▶ [Data shown]

————————

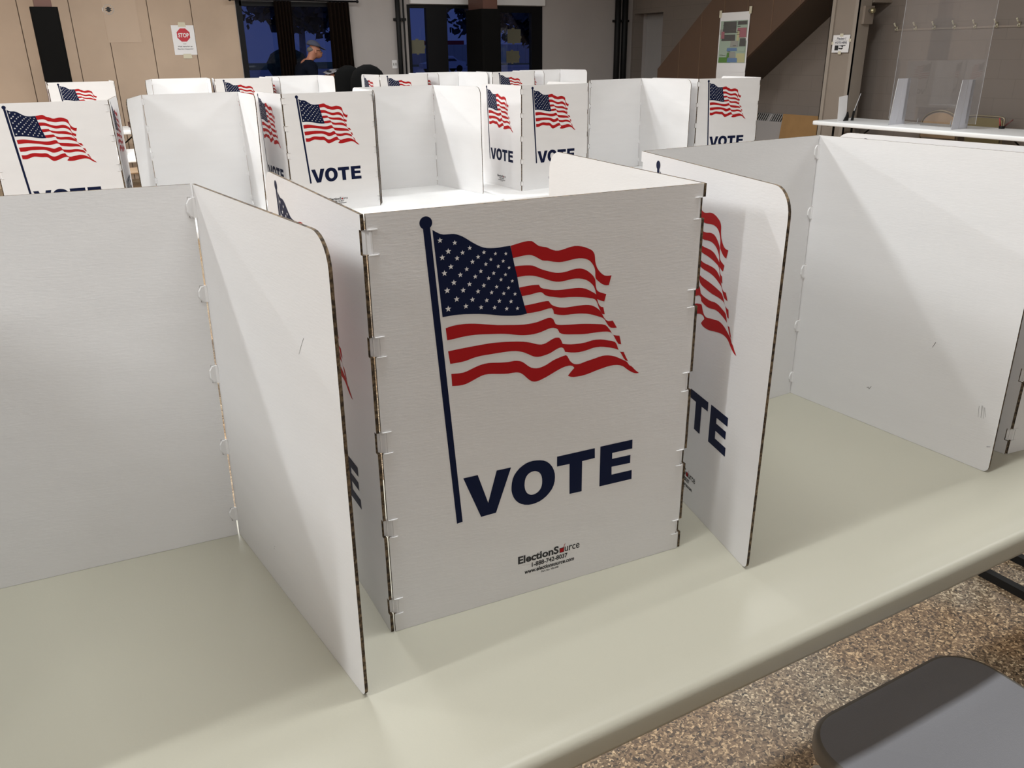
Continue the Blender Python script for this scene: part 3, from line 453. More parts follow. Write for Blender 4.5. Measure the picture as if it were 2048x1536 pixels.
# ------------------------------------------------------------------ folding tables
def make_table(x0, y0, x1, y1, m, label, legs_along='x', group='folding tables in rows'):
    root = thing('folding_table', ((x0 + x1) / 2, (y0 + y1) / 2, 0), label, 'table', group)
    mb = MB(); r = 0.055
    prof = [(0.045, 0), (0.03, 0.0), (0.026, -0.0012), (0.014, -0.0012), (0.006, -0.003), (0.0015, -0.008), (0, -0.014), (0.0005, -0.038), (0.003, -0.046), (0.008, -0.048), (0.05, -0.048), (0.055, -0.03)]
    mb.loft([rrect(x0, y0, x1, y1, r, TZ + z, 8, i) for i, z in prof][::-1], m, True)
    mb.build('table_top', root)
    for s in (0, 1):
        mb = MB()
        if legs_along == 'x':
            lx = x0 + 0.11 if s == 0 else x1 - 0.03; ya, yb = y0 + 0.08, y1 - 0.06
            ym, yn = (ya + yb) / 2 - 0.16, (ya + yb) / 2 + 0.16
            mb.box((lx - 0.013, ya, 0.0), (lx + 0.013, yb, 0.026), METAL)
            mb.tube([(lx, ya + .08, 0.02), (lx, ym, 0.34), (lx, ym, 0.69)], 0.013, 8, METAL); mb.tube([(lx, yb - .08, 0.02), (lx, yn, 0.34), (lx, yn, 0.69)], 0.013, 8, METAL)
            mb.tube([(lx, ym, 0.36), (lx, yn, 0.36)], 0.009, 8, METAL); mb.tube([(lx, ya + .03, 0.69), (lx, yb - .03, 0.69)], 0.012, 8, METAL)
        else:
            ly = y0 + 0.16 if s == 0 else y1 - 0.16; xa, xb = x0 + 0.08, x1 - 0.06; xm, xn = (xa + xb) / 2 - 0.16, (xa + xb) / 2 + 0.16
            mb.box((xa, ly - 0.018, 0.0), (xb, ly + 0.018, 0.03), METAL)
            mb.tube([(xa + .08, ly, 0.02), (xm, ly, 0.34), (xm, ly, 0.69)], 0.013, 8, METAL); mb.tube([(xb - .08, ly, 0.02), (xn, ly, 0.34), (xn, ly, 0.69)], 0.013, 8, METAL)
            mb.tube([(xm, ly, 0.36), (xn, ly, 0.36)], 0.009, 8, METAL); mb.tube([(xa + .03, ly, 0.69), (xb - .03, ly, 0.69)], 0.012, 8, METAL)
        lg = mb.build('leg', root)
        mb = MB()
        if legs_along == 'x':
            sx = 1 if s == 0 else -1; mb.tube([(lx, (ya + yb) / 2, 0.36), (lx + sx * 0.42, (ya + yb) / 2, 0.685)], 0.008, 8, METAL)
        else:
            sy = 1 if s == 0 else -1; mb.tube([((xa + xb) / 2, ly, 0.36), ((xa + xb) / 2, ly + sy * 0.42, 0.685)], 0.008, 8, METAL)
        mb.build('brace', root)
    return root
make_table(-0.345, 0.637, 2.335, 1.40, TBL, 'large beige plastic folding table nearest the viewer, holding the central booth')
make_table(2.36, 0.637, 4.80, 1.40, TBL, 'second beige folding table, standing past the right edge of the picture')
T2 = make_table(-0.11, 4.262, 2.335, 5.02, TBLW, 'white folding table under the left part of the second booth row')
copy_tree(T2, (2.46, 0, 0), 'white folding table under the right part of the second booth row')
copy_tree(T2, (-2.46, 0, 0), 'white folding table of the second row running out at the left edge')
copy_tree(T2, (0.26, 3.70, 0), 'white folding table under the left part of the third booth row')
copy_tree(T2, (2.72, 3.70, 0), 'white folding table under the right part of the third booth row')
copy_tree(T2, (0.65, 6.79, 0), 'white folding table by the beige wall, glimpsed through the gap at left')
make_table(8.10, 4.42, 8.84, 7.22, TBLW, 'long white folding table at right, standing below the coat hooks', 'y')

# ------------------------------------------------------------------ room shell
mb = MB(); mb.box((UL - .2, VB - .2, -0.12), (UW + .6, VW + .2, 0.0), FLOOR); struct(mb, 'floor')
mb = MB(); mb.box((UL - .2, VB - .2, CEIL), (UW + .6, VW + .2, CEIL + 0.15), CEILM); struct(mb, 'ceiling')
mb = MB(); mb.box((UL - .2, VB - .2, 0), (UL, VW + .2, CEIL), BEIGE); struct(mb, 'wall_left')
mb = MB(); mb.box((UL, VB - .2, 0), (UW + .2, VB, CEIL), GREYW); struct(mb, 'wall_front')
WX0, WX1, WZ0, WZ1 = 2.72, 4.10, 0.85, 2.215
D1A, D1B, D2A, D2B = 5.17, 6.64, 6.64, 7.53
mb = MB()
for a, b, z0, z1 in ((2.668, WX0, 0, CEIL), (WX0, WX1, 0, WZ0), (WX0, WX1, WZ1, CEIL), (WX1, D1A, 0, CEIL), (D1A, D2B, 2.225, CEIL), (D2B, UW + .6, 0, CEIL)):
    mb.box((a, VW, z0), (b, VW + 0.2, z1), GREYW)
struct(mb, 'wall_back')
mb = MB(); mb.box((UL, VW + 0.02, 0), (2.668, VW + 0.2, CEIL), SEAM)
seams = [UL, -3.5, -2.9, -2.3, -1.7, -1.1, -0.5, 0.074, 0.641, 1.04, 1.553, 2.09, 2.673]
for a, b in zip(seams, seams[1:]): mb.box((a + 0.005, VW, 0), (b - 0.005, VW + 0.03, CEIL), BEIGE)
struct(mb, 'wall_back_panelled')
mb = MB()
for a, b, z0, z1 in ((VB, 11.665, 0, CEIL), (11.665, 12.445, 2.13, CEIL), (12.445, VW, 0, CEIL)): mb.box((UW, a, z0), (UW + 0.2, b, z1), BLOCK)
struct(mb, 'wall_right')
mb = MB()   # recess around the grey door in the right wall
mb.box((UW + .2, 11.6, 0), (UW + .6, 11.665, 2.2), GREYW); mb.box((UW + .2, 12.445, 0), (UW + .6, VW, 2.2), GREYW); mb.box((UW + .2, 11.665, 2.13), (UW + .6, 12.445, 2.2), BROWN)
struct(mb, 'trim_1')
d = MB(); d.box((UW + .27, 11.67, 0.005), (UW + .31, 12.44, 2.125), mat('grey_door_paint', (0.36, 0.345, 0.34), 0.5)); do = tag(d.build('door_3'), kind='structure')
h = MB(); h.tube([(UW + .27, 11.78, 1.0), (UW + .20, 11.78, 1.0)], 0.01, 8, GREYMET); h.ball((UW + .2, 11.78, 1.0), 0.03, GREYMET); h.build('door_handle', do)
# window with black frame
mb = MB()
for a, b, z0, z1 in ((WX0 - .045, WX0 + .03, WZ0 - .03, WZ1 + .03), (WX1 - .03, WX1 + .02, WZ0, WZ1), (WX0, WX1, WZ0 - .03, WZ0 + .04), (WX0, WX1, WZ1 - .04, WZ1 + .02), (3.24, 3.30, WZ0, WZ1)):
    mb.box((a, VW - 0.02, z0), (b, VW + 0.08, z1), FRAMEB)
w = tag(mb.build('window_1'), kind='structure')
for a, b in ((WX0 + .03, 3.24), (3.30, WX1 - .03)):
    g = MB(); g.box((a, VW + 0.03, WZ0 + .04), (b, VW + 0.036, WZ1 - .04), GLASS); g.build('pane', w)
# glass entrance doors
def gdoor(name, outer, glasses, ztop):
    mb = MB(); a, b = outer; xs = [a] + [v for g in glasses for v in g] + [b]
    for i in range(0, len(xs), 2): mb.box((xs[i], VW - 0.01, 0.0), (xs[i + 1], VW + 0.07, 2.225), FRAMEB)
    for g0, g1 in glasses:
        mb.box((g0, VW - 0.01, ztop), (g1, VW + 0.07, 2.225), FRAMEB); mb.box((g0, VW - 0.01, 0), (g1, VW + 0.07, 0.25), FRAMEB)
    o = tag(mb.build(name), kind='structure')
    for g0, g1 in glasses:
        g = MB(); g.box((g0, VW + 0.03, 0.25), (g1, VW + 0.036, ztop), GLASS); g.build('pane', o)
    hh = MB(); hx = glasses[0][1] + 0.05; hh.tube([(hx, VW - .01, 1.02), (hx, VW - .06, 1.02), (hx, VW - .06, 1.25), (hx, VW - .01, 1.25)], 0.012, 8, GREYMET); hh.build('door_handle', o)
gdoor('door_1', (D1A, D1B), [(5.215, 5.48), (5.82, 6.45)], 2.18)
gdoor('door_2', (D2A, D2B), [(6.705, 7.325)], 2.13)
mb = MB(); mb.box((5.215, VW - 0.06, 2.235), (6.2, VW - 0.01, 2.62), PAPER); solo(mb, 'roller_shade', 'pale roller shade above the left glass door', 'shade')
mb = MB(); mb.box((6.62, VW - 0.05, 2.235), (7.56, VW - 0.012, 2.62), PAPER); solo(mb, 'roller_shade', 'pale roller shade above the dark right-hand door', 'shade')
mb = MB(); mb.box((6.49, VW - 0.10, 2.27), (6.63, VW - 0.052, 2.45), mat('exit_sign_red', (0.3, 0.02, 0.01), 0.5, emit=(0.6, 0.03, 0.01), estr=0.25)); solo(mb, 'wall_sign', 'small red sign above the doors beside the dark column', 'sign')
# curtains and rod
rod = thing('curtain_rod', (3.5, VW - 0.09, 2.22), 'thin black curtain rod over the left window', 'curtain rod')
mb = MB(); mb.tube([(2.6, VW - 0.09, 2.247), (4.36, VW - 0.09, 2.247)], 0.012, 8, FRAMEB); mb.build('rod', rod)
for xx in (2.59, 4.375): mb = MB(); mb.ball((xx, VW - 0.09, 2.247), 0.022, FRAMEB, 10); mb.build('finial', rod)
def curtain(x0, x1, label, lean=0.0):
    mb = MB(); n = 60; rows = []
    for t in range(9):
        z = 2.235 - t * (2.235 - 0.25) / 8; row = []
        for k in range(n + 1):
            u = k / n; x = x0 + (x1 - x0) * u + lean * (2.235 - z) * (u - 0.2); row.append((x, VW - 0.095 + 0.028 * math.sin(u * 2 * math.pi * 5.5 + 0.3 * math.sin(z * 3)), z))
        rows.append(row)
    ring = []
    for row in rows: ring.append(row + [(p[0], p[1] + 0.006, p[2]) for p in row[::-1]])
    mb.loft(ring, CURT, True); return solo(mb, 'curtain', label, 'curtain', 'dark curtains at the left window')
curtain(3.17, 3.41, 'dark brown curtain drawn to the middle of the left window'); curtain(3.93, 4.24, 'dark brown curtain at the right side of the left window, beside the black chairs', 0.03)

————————

▶ [Prompt]
Count every line above that holds the word "picture", and state the number and nothing more.

▶ [Solution for this problem]
2